The MGM film premiered in two theaters in Boston, December 3, 1941, before opening nationwide that December 18. The timing was as bad as it is fascinating. The movie deals with World War II through a few headlines (”Roosevelt Warns Nazis” at the start, “Nazis Warn Roosevelt” much later), but with the attack on Pearl Harbor followed by America’s entry into the war taking place between the two dates, it makes me wish all the more that Vidor had placed a greater emphasis on time as it affected Harry. A lot is implied, and perhaps even more for a viewer in 1941, who would have been more likely to have read the novel, a top ten bestseller that year. Those passing years were their own years, so they would have more clearly understood Harry’s disillusionment in the time since his return from the first World War. H.M. Pulham, Esq. is said to have lost money at the box office, but despite the real world chaos accompanying its opening, it did get out of the gates well.

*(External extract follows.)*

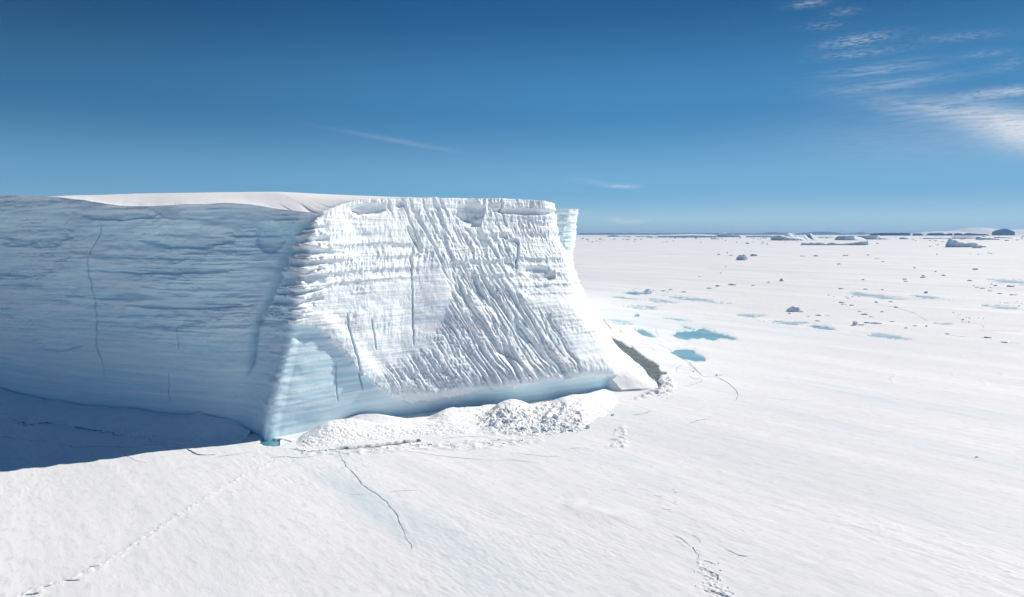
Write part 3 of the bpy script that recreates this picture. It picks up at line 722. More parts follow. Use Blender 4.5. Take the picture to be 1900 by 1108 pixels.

After it’s national opening it continued to pull crowds in Boston, no surprise, but the film also did strong business in New York, earning $62,000 at Radio City Music Hall just before Christmas, and serving as Motion Picture Daily’s foremost example of Broadway theaters regaining their strength. That same journal reported Pulham’s pulling in $100,000 at that same venue the prior week to December 30, calling the showing, “as big as big can be.”
While a few reviews echoed Crowther of the Times and found H.M. Pulham, Esq. tedious, more thoughtful critics praised the performances, King Vidor’s subtle technique, and the story, with the movie hailed by many as one of the best of the year. Praise from Winsten of the New York Post pointed to what was both liked and disliked about H.M. Pulham, Esq. in stating that it is, “more given to mood, to time and its passage, and to the social milieu than to action.”
H.M. Pulham, Esq. is a wonderful movie and an equally enjoyable book. Neither contains a single fantastic instance, but life sweeps through both. The book better reveals the uncertainties felt between the wars, but the movie trims a few unessential elements in order to give more importance to Harry and Marvin’s relationship. This watering down of Kay and Bill’s characters helps to make Harry’s stronger, even if we’re not allowed quite so deep inside his mind. Love may not conquer all in H.M. Pulham, Esq., but it may still bloom out of the comfort found in shared lives and experiences.
H.M. Pulham, Esq. is available as a manufactured-on-demand DVD-R from Warner Archive. Turner Classic Movies also plays this MGM film every so often. My screen captures are from my copy recorded off of TCM.
Sources and Citations
- “Boston Gross Shows Gains; ‘Pulham’ Best.” Motion Picture Daily 19 December 1941: 8.
- “B’Way Theatres Regain Strength.” Motion Picture Daily 23 December 1941: 8.
- Fraser, Blair. “Portrait of a Fossil.” The Gazette” (Montreal). 1 March 1941: 9. Web. Google News. 11 November 2014.
- ”Hellzapoppin’ On B’Way as Grosses Soar.” Motion Picture Daily 30 December 1941: 4.
- Marquand, John P. H.M. Pulham, Esquire. Chicago: Academy Chicago: 1986.
- McFee, William. “Class Ties and Ties of Caste In Novel of Manners.” New York Sun 19 February 1941: 19. Web. Old Fulton NY Postcards. 11 November 2014.
- Teachout, Terry. “Justice to John P. Marquand.” Commentary 1 October, 1987. Web. Commentary. 11 November 2014.
Kelly says
Be honest this got be most under rated King Vider movie this toward end of his career or something he wasn’t doing epics or silent movie he was assign to it he try his best
Some people think on the net this movie sucks I find it very cute
Cliff Aliperti says
Glad you like this one, Kelly. Yeah, some people find it too slow, too long, or both, but I think it flows nicely. Another underrated King Vidor from about this time that I really like is An American Romance (1944).
Jen says
Good writeup. Saw this in full for the first time over the summer and was quite drawn into the story. Still have not read the novel, which I shall have to try to dig up. 🙂
Cliff Aliperti says
Thanks, Jen, glad you enjoyed both the post and, especially, the movie. For something set in such a definite time, I sure found myself nodding along with Harry Pulham quite a bit! The book gives you a bit more Harry and a whole lot more of Kay/Bill and, to a lesser extent, Harry’s sister, Mary.
Anthony says
Considering the way MGM handled Hedy Lamarr’s career, it was a miracle they gave her this part at all. Up to that time she usually was cast as a ravashing beauty with gorgeous outfits, and took advantage of that. I remember reading at the time that critics were wondering why cast Hedy in this role. It was meant for Hepburn, but I also read later after the movie was released that Hedy made those critics eat their words. So after this performance what did MGM do for Hedy? They put her in a movie called “White Cargo” as a half naked native ( unquestionably gorgeous) in what MGM advertised as the “Lamarrong”..extension from Dottie Lamour’s numerous Jungle movies wearing a Sarong.